Panu, A coupl of things - I know the filelists lack the info - I was suggesting a not-yet-invented metadata to deal with that. One specific point I'd like to ask - since it is not very important when man pages/icons/docs conflict - would it be possible to have a file conflict option in rpm to proceed/overwrite if the conflict is JUST a non-binary/library file? Just emitting a warning. That way we're still bailing on binary/library conflicts but not for stuff like man pages. If it were at the rpm layer it wouldn't even require any additional metadata. Thoughts?

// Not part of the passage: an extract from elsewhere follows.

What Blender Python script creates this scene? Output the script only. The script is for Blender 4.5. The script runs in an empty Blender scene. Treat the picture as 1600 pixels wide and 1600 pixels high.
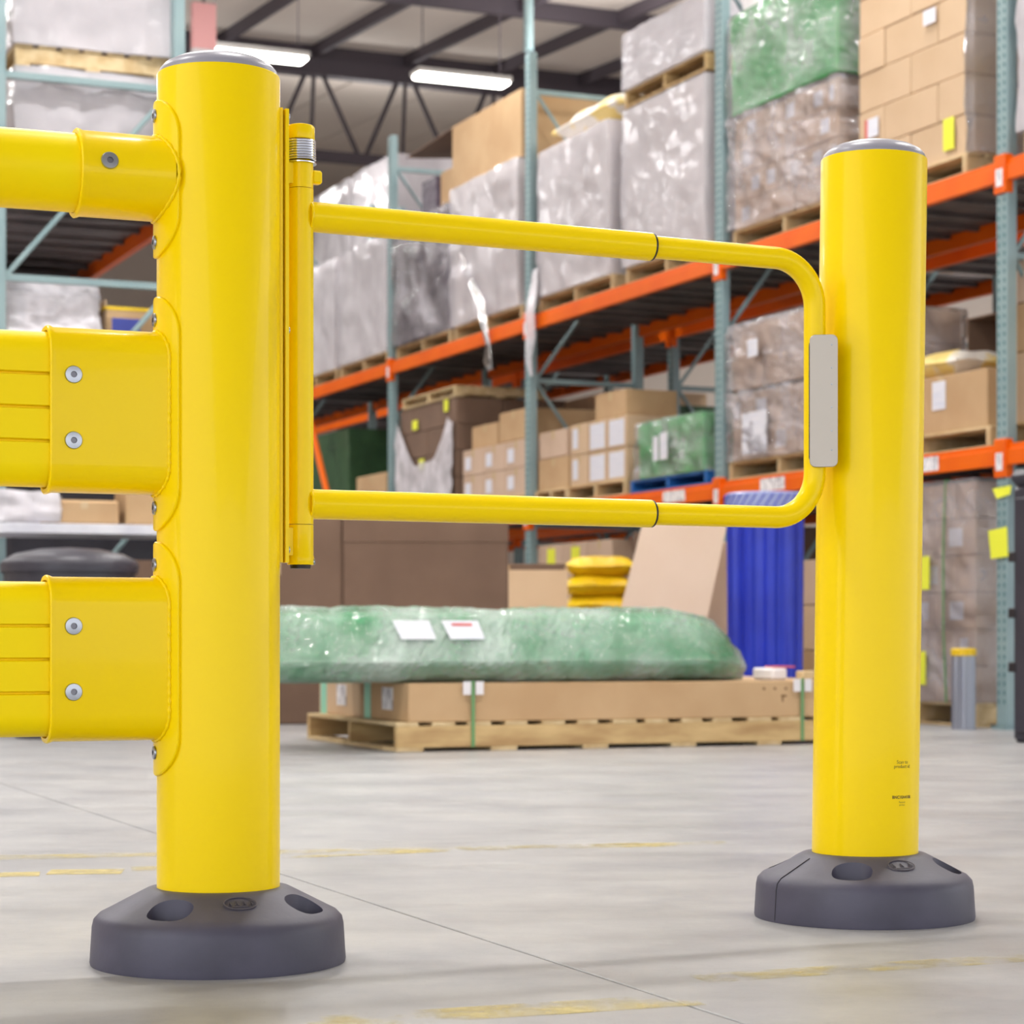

It's a slippery slope if there ever was one. The only remotely reliable way of doing it would be path based, file type detection by contents is far too unreliable. I dont want my manual pages etc to be randomly overwritten by something else due to sloppy packaging even if it doesn't literally break the system, and I doubt users except that either. It also will cause inconsistent install/verify behavior: if it installs then how can it conflict (which it would on verification)? Just say no.